═════ Source material

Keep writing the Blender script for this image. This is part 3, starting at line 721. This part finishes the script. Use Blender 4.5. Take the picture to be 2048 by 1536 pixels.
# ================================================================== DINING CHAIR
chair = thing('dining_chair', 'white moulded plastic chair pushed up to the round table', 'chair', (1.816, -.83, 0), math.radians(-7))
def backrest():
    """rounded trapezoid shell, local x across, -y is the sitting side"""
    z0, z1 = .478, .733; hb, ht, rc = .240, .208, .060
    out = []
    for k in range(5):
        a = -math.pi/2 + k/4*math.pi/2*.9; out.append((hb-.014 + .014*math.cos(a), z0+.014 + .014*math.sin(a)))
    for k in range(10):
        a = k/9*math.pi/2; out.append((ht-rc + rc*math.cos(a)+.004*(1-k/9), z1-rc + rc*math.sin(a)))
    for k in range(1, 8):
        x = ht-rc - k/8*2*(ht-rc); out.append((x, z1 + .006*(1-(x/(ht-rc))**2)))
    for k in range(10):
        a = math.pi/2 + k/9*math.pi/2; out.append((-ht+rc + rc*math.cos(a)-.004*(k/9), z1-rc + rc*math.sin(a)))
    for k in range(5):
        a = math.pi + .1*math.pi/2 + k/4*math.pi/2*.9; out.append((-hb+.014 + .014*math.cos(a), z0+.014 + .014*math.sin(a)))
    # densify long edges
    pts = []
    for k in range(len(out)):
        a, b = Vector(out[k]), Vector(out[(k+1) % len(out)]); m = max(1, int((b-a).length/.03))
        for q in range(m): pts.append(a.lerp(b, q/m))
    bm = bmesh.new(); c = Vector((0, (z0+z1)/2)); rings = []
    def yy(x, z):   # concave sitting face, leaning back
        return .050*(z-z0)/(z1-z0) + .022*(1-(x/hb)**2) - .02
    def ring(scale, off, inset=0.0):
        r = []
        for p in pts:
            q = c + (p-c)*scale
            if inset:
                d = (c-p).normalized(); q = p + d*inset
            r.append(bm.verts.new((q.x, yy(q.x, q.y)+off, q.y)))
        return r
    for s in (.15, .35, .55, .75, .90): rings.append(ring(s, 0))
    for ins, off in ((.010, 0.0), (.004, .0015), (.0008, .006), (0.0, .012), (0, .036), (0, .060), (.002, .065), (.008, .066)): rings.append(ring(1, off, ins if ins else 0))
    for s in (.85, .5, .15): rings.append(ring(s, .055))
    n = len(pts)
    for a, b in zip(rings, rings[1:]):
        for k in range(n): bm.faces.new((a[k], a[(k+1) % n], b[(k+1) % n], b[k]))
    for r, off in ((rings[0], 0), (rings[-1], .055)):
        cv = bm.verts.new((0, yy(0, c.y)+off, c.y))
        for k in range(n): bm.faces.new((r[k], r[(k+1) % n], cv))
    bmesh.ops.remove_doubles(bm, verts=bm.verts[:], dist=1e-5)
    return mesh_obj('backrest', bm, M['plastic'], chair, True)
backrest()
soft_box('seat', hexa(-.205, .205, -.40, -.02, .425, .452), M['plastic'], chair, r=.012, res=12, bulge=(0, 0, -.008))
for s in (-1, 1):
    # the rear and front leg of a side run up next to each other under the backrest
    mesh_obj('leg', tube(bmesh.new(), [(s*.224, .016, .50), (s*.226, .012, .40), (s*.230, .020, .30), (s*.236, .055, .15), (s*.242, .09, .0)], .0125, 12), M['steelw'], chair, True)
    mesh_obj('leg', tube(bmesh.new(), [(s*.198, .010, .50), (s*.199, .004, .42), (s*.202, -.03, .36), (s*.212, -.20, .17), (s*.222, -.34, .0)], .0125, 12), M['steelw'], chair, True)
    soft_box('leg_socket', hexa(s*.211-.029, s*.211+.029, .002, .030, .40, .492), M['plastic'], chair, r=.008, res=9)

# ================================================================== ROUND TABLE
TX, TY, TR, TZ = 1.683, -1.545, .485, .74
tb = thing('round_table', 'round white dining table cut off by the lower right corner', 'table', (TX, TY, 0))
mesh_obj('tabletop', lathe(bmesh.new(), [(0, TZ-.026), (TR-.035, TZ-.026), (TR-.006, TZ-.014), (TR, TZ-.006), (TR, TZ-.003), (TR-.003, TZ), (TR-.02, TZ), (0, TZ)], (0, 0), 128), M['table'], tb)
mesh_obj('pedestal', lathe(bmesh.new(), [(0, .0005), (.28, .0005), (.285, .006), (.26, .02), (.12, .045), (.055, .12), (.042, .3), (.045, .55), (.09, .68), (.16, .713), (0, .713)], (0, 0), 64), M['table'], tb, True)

══════════

** Given instruction **
Copy out the whole listing exactly.

** Task result **
Keep writing the Blender script for this image. This is part 3, starting at line 721. This part finishes the script. Use Blender 4.5. Take the picture to be 2048 by 1536 pixels.
# ================================================================== DINING CHAIR
chair = thing('dining_chair', 'white moulded plastic chair pushed up to the round table', 'chair', (1.816, -.83, 0), math.radians(-7))
def backrest():
    """rounded trapezoid shell, local x across, -y is the sitting side"""
    z0, z1 = .478, .733; hb, ht, rc = .240, .208, .060
    out = []
    for k in range(5):
        a = -math.pi/2 + k/4*math.pi/2*.9; out.append((hb-.014 + .014*math.cos(a), z0+.014 + .014*math.sin(a)))
    for k in range(10):
        a = k/9*math.pi/2; out.append((ht-rc + rc*math.cos(a)+.004*(1-k/9), z1-rc + rc*math.sin(a)))
    for k in range(1, 8):
        x = ht-rc - k/8*2*(ht-rc); out.append((x, z1 + .006*(1-(x/(ht-rc))**2)))
    for k in range(10):
        a = math.pi/2 + k/9*math.pi/2; out.append((-ht+rc + rc*math.cos(a)-.004*(k/9), z1-rc + rc*math.sin(a)))
    for k in range(5):
        a = math.pi + .1*math.pi/2 + k/4*math.pi/2*.9; out.append((-hb+.014 + .014*math.cos(a), z0+.014 + .014*math.sin(a)))
    # densify long edges
    pts = []
    for k in range(len(out)):
        a, b = Vector(out[k]), Vector(out[(k+1) % len(out)]); m = max(1, int((b-a).length/.03))
        for q in range(m): pts.append(a.lerp(b, q/m))
    bm = bmesh.new(); c = Vector((0, (z0+z1)/2)); rings = []
    def yy(x, z):   # concave sitting face, leaning back
        return .050*(z-z0)/(z1-z0) + .022*(1-(x/hb)**2) - .02
    def ring(scale, off, inset=0.0):
        r = []
        for p in pts:
            q = c + (p-c)*scale
            if inset:
                d = (c-p).normalized(); q = p + d*inset
            r.append(bm.verts.new((q.x, yy(q.x, q.y)+off, q.y)))
        return r
    for s in (.15, .35, .55, .75, .90): rings.append(ring(s, 0))
    for ins, off in ((.010, 0.0), (.004, .0015), (.0008, .006), (0.0, .012), (0, .036), (0, .060), (.002, .065), (.008, .066)): rings.append(ring(1, off, ins if ins else 0))
    for s in (.85, .5, .15): rings.append(ring(s, .055))
    n = len(pts)
    for a, b in zip(rings, rings[1:]):
        for k in range(n): bm.faces.new((a[k], a[(k+1) % n], b[(k+1) % n], b[k]))
    for r, off in ((rings[0], 0), (rings[-1], .055)):
        cv = bm.verts.new((0, yy(0, c.y)+off, c.y))
        for k in range(n): bm.faces.new((r[k], r[(k+1) % n], cv))
    bmesh.ops.remove_doubles(bm, verts=bm.verts[:], dist=1e-5)
    return mesh_obj('backrest', bm, M['plastic'], chair, True)
backrest()
soft_box('seat', hexa(-.205, .205, -.40, -.02, .425, .452), M['plastic'], chair, r=.012, res=12, bulge=(0, 0, -.008))
for s in (-1, 1):
    # the rear and front leg of a side run up next to each other under the backrest
    mesh_obj('leg', tube(bmesh.new(), [(s*.224, .016, .50), (s*.226, .012, .40), (s*.230, .020, .30), (s*.236, .055, .15), (s*.242, .09, .0)], .0125, 12), M['steelw'], chair, True)
    mesh_obj('leg', tube(bmesh.new(), [(s*.198, .010, .50), (s*.199, .004, .42), (s*.202, -.03, .36), (s*.212, -.20, .17), (s*.222, -.34, .0)], .0125, 12), M['steelw'], chair, True)
    soft_box('leg_socket', hexa(s*.211-.029, s*.211+.029, .002, .030, .40, .492), M['plastic'], chair, r=.008, res=9)

# ================================================================== ROUND TABLE
TX, TY, TR, TZ = 1.683, -1.545, .485, .74
tb = thing('round_table', 'round white dining table cut off by the lower right corner', 'table', (TX, TY, 0))
mesh_obj('tabletop', lathe(bmesh.new(), [(0, TZ-.026), (TR-.035, TZ-.026), (TR-.006, TZ-.014), (TR, TZ-.006), (TR, TZ-.003), (TR-.003, TZ), (TR-.02, TZ), (0, TZ)], (0, 0), 128), M['table'], tb)
mesh_obj('pedestal', lathe(bmesh.new(), [(0, .0005), (.28, .0005), (.285, .006), (.26, .02), (.12, .045), (.055, .12), (.042, .3), (.045, .55), (.09, .68), (.16, .713), (0, .713)], (0, 0), 64), M['table'], tb, True)